◆ **What the task requires**: Reading down the listing below, count the lines where the word "high" shows up, then give only that count.

◆ **Collected data**:
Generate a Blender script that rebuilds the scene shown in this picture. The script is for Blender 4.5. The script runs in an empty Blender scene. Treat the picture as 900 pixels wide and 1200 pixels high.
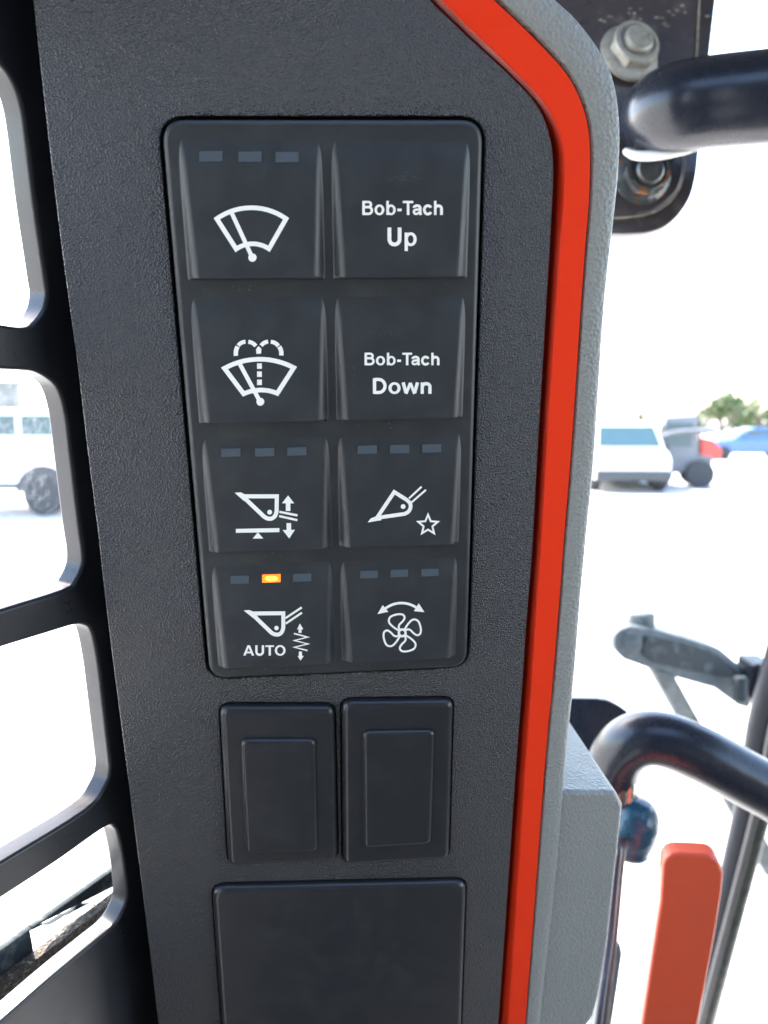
import bpy, bmesh, math, random
from mathutils import Vector, Matrix
from mathutils.noise import noise as pnoise

random.seed(7)
scene = bpy.context.scene
COL = scene.collection
R = math.radians

# ------------------------------------------------------------------ camera
F = 930.0                       # focal length in photo pixels (900 x 1200)
PITCH = R(6.7)
EYE = Vector((0.0, 0.0, 1.8))
cam_d = bpy.data.cameras.new('camera')
cam = bpy.data.objects.new('camera', cam_d)
COL.objects.link(cam)
cam.location = EYE
cam.rotation_euler = (R(90) - PITCH, 0, 0)
cam_d.sensor_fit = 'VERTICAL'
cam_d.sensor_height = 36.0
cam_d.lens = F / 1200 * 36.0
cam_d.clip_start = 0.01
cam_d.clip_end = 2000
cam_d.dof.use_dof = True
cam_d.dof.focus_distance = 0.20
cam_d.dof.aperture_fstop = 18.0
scene.camera = cam

# ------------------------------------------------------------------ sky and sun
SUN_EL, SUN_AZ = R(52), R(-38)          # azimuth measured from +Y towards +X
world = bpy.data.worlds.new('World')
scene.world = world
world.use_nodes = True
wn = world.node_tree
bg = wn.nodes['Background']
sky = wn.nodes.new('ShaderNodeTexSky')
sky.sky_type = 'NISHITA'
sky.sun_disc = False
sky.sun_elevation = SUN_EL
sky.sun_rotation = SUN_AZ
sky.dust_density = 1.6
sky.ozone_density = 0.3
wn.links.new(sky.outputs[0], bg.inputs[0])
bg.inputs[1].default_value = 0.14
sun_d = bpy.data.lights.new('sun', 'SUN')
sun_d.energy = 2.6
sun_d.angle = R(0.6)
sun_d.color = (1.0, 0.95, 0.87)
sun = bpy.data.objects.new('sun', sun_d)
COL.objects.link(sun)
sun_dir = Vector((math.sin(SUN_AZ) * math.cos(SUN_EL), math.cos(SUN_AZ) * math.cos(SUN_EL), math.sin(SUN_EL)))
sun.rotation_euler = sun_dir.to_track_quat('Z', 'Y').to_euler()
sun.location = (-2, 2, 6)

scene.view_settings.view_transform = 'Standard'
scene.view_settings.look = 'None'
scene.view_settings.exposure = 3.28
scene.view_settings.gamma = 1.0
scene.view_settings.use_curve_mapping = False
scene.render.resolution_x = 768
scene.render.resolution_y = 1024
scene.cycles.max_bounces = 7

# ------------------------------------------------------------------ projection helpers
CAMR = Matrix(((1, 0, 0), (0, -math.sin(PITCH), math.cos(PITCH)), (0, -math.cos(PITCH), -math.sin(PITCH))))
def ray(px, py):                       # world direction, unit depth
    return CAMR @ Vector(((px - 450) / F, (py - 600) / F, 1.0))
def U(px, py, d):
    return EYE + ray(px, py) * d
def G(px, py):                         # point on the ground
    r = ray(px, py)
    return EYE + r * (-EYE.z / r.z)
def hit(px, py, o, n):
    r = ray(px, py)
    return EYE + r * ((o - EYE).dot(n) / r.dot(n))

RP = Matrix(((0.9956191, 0.0018943, -0.0934827), (-0.0321247, 0.9458635, -0.3229711), (0.0878100, 0.3245593, 0.9417806)))
TP = Vector((-0.0121712, -0.0061906, 0.1961546))
EU = CAMR @ RP.col[0]
EV = -(CAMR @ RP.col[1])
EN = -(CAMR @ RP.col[2])
PO = EYE + CAMR @ TP
MP = Matrix((EU, EV, EN)).transposed().to_4x4()
MP.translation = PO
MPI = MP.inverted()
def pp(px, py, n=0.0):                 # pixel -> panel coordinates (u, v, n) on plane at height n
    w = hit(px, py, PO + EN * n, EN)
    return MPI @ w
def pu(px, py, n=0.0):
    p = pp(px, py, n)
    return Vector((p.x, p.y))

# ------------------------------------------------------------------ materials
def mat(name, base, rough=0.5, metal=0.0, spec=0.5, bump=None, var=None, coat=0.0, emit=None):
    m = bpy.data.materials.new(name)
    m.use_nodes = True
    nt = m.node_tree
    b = nt.nodes['Principled BSDF']
    b.inputs['Base Color'].default_value = (*base, 1)
    b.inputs['Roughness'].default_value = rough
    b.inputs['Metallic'].default_value = metal
    b.inputs['Specular IOR Level'].default_value = spec
    b.inputs['Coat Weight'].default_value = coat
    tc = nt.nodes.new('ShaderNodeTexCoord')
    if var:                             # (scale, amount of other colour, other colour, threshold low, high)
        sc, amt, oc, lo, hi = var
        nz = nt.nodes.new('ShaderNodeTexNoise')
        nz.inputs['Scale'].default_value = sc
        nz.inputs['Detail'].default_value = 6
        nz.inputs['Roughness'].default_value = 0.65
        nt.links.new(tc.outputs['Object'], nz.inputs['Vector'])
        mr = nt.nodes.new('ShaderNodeMapRange')
        mr.inputs[1].default_value, mr.inputs[2].default_value = lo, hi
        mr.inputs[3].default_value, mr.inputs[4].default_value = 0, amt
        nt.links.new(nz.outputs['Fac'], mr.inputs[0])
        mx = nt.nodes.new('ShaderNodeMix')
        mx.data_type = 'RGBA'
        mx.inputs[6].default_value = (*base, 1)
        mx.inputs[7].default_value = (*oc, 1)
        nt.links.new(mr.outputs[0], mx.inputs[0])
        nt.links.new(mx.outputs[2], b.inputs['Base Color'])
        r2 = nt.nodes.new('ShaderNodeMapRange')
        r2.inputs[1].default_value, r2.inputs[2].default_value = 0.3, 0.7
        r2.inputs[3].default_value, r2.inputs[4].default_value = rough * 0.88, min(1, rough * 1.14)
        nt.links.new(nz.outputs['Fac'], r2.inputs[0])
        nt.links.new(r2.outputs[0], b.inputs['Roughness'])
    if bump:                            # list of (type, scale, distance)
        prev = None
        for kind, sc, dist in bump:
            if kind == 'V':
                t = nt.nodes.new('ShaderNodeTexVoronoi')
                t.feature = 'F1'
                t.inputs['Randomness'].default_value = 1.0
                out = t.outputs['Distance']
            else:
                t = nt.nodes.new('ShaderNodeTexNoise')
                t.inputs['Detail'].default_value = 3
                out = t.outputs['Fac']
            t.inputs['Scale'].default_value = sc
            nt.links.new(tc.outputs['Object'], t.inputs['Vector'])
            bp = nt.nodes.new('ShaderNodeBump')
            bp.inputs['Strength'].default_value = 1.0
            bp.inputs['Distance'].default_value = dist
            nt.links.new(out, bp.inputs['Height'])
            if prev:
                nt.links.new(prev.outputs[0], bp.inputs['Normal'])
            prev = bp
        nt.links.new(prev.outputs[0], b.inputs['Normal'])
    if emit:
        b.inputs['Emission Color'].default_value = (*emit[0], 1)
        b.inputs['Emission Strength'].default_value = emit[1]
    return m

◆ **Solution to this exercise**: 2